▶ Data extract:
════
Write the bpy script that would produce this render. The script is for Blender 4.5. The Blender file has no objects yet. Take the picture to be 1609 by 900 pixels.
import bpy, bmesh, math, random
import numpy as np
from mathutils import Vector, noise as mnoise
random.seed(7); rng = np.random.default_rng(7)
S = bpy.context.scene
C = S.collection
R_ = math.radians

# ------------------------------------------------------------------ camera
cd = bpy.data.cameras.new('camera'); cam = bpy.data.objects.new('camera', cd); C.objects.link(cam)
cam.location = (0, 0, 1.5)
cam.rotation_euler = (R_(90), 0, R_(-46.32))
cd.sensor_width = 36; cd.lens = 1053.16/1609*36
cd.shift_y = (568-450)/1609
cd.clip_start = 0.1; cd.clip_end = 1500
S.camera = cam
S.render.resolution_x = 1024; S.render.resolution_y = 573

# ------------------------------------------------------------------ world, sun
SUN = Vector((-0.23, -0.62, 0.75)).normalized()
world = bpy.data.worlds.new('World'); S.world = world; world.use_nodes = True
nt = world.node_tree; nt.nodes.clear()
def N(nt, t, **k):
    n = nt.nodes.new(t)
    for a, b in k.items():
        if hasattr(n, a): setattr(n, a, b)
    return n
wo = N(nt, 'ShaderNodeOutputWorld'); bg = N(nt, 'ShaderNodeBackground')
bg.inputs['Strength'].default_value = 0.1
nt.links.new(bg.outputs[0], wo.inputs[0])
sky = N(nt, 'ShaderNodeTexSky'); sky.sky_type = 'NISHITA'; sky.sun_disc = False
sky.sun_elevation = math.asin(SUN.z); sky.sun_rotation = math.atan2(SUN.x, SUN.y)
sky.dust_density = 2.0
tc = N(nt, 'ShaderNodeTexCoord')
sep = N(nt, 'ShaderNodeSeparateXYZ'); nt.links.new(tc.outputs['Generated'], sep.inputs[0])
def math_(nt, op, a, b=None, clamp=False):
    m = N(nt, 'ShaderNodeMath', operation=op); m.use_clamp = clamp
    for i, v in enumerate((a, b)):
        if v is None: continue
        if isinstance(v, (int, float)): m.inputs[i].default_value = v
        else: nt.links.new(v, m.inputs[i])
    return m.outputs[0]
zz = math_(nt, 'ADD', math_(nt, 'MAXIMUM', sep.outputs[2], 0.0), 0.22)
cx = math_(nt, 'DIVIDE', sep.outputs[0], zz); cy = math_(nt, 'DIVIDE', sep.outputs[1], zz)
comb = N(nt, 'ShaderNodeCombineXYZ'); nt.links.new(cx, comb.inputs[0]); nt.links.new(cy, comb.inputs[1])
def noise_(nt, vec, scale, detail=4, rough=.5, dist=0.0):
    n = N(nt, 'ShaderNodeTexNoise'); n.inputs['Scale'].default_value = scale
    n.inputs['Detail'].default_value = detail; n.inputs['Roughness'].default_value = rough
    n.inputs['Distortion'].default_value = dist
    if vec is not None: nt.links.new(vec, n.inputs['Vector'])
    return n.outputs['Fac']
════
▶ Direction: Your task is to repeat each line of the material exactly.

▶ Task response:
Write the bpy script that would produce this render. The script is for Blender 4.5. The Blender file has no objects yet. Take the picture to be 1609 by 900 pixels.
import bpy, bmesh, math, random
import numpy as np
from mathutils import Vector, noise as mnoise
random.seed(7); rng = np.random.default_rng(7)
S = bpy.context.scene
C = S.collection
R_ = math.radians

# ------------------------------------------------------------------ camera
cd = bpy.data.cameras.new('camera'); cam = bpy.data.objects.new('camera', cd); C.objects.link(cam)
cam.location = (0, 0, 1.5)
cam.rotation_euler = (R_(90), 0, R_(-46.32))
cd.sensor_width = 36; cd.lens = 1053.16/1609*36
cd.shift_y = (568-450)/1609
cd.clip_start = 0.1; cd.clip_end = 1500
S.camera = cam
S.render.resolution_x = 1024; S.render.resolution_y = 573

# ------------------------------------------------------------------ world, sun
SUN = Vector((-0.23, -0.62, 0.75)).normalized()
world = bpy.data.worlds.new('World'); S.world = world; world.use_nodes = True
nt = world.node_tree; nt.nodes.clear()
def N(nt, t, **k):
    n = nt.nodes.new(t)
    for a, b in k.items():
        if hasattr(n, a): setattr(n, a, b)
    return n
wo = N(nt, 'ShaderNodeOutputWorld'); bg = N(nt, 'ShaderNodeBackground')
bg.inputs['Strength'].default_value = 0.1
nt.links.new(bg.outputs[0], wo.inputs[0])
sky = N(nt, 'ShaderNodeTexSky'); sky.sky_type = 'NISHITA'; sky.sun_disc = False
sky.sun_elevation = math.asin(SUN.z); sky.sun_rotation = math.atan2(SUN.x, SUN.y)
sky.dust_density = 2.0
tc = N(nt, 'ShaderNodeTexCoord')
sep = N(nt, 'ShaderNodeSeparateXYZ'); nt.links.new(tc.outputs['Generated'], sep.inputs[0])
def math_(nt, op, a, b=None, clamp=False):
    m = N(nt, 'ShaderNodeMath', operation=op); m.use_clamp = clamp
    for i, v in enumerate((a, b)):
        if v is None: continue
        if isinstance(v, (int, float)): m.inputs[i].default_value = v
        else: nt.links.new(v, m.inputs[i])
    return m.outputs[0]
zz = math_(nt, 'ADD', math_(nt, 'MAXIMUM', sep.outputs[2], 0.0), 0.22)
cx = math_(nt, 'DIVIDE', sep.outputs[0], zz); cy = math_(nt, 'DIVIDE', sep.outputs[1], zz)
comb = N(nt, 'ShaderNodeCombineXYZ'); nt.links.new(cx, comb.inputs[0]); nt.links.new(cy, comb.inputs[1])
def noise_(nt, vec, scale, detail=4, rough=.5, dist=0.0):
    n = N(nt, 'ShaderNodeTexNoise'); n.inputs['Scale'].default_value = scale
    n.inputs['Detail'].default_value = detail; n.inputs['Roughness'].default_value = rough
    n.inputs['Distortion'].default_value = dist
    if vec is not None: nt.links.new(vec, n.inputs['Vector'])
    return n.outputs['Fac']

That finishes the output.